引き続き、『続 日本人の英語』を読み進めます。
本日は、P151~158を読了。
findとdiscoverや使役動詞としてのmake, let, haveについて解説されていました。
知っていることも多かったですが、have 人 doとget 人 to do(いずれも日本語では「(人に)~してもらう」という意味)の違いについて勉強になりました。
使役動詞のmakeとletのニュアンスの違いについては、英語の上級者であれば知っている人も多いと思います。

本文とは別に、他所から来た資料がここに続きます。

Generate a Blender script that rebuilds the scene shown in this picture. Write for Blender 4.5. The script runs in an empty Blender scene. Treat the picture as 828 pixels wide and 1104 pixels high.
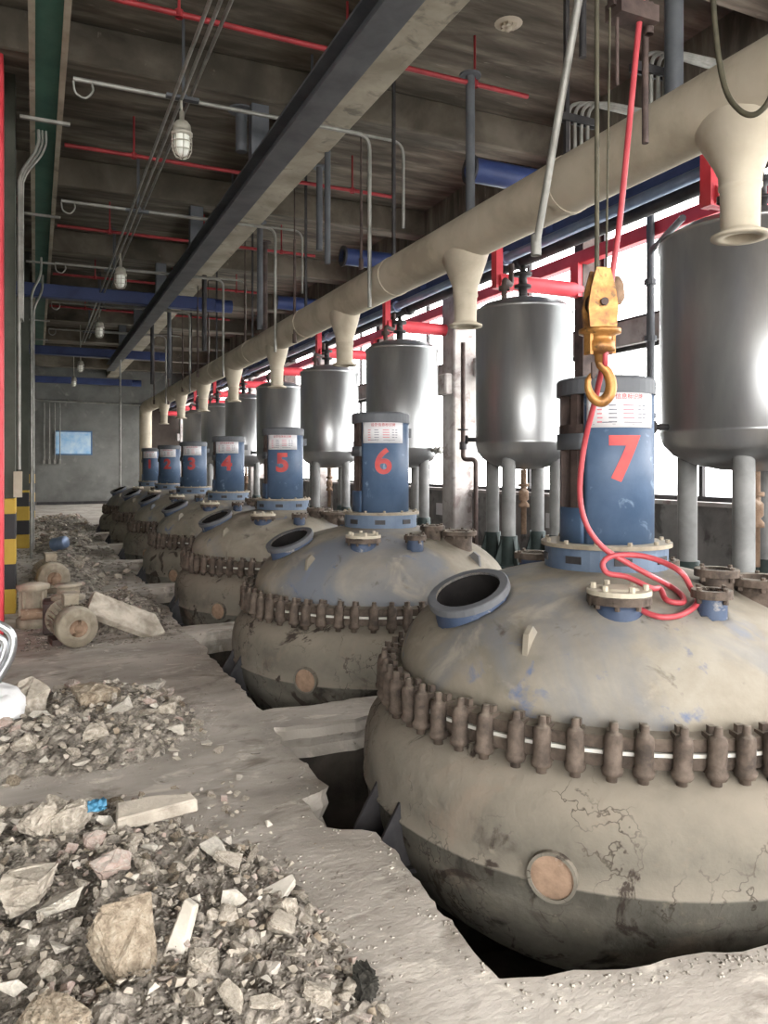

一応確認しておくと、makeが強制的な「~させる」という意味なのに対し、letは許可的、譲歩的な「~させる」です。
make (強制的に)~させる
let (許可的、譲歩的に)~させる
「父」に厳格で命令的な、「母」に優しく寛容なイメージがあるなら、makeは「父」の「させる」、letは「母」の「させる」と考えるとよいです。
使役動詞have(had)は、本書では「中立的」と説明しています。
''had''は,''made''と''let''の真ん中にあり,中立的な存在である.
(マーク・ピーターセン著『続 日本人の英語』(岩波新書)P156より)
中立的とはいうものの、その後に但し書きがあります。
ただし,’’have (someone) do (something)''という表現は,多少ビジネスぽいニュアンスがあるので,身内の人に対しては,かならずしもふさわしい表現ではない.それに,何と言っても,''have (something) do''は,「やってもらうのは当然だ」という事情を示すので,使い方がそれだけ限らている.
(同ページ)
本書では、娘が母に留学の願書に「許可」のサインをしてもらう状況を描写した例文が載せられています。
その場合、親が留学に特に反対していないなら、「サインをしてもらう」の「してもらう」にはhaveが使えるとします。母は身内の人ですが、サインは一種親の責務ともいえるのでビジネスライクなhaveを使うのです(P157)
しかし、反対する母を説得してサインをしてもらうなら、getを使う、と。記事タイトルにもある、get 人 to doですね。
getには、相手を説得して何かをしてもらうニュアンスがあるのです。
実は、こうした使い分けの説明は、文法書にはもちろん、辞書にも載っているものです。例えば、『アンカーコズミカ英和辞典』(学研プラス)のP770には、
I got him to fix my computer.(彼を(お礼に食事をおごるからなど)いろいろ口説いてコンピュータを直してもらった)(►修理が彼の仕事で当然のこととして頼める場合は,I had him fix my computer.).
とあります。
「(人に)~してもらう」という意味の「have 人 do」のhaveは、「お客様気分」のhaveです。
何らかのサービスを提供する人にお金を払えば、その人はあなたにそのサービスを提供する責務が生じます。
そうすると、客であるあなたは相手にそのサービスを「してもらう」ことができます。
これが「お客様気分」のhaveです。
一方、同じく「(人に)~してもらう」という意味の「get 人 to do」のgetは、「交渉人気分」のgetです。
相手を説得したり、相手に働きかけたりして「してもらう」のは、交渉人の姿に近いものがあります。
そのイメージから、「交渉人気分」のget。
haveもgetも「~してもらう」ですが、
have 「お客様気分」の「してもらう」
get 「交渉人気分」の「してもらう」
と覚えるとよいです。
『続 日本人の英語』の今回読んだ範囲では、こうした使役動詞の他に、findとdiscoverのニュアンスや使い分けについても解説されています。気になる人は読んでみてください。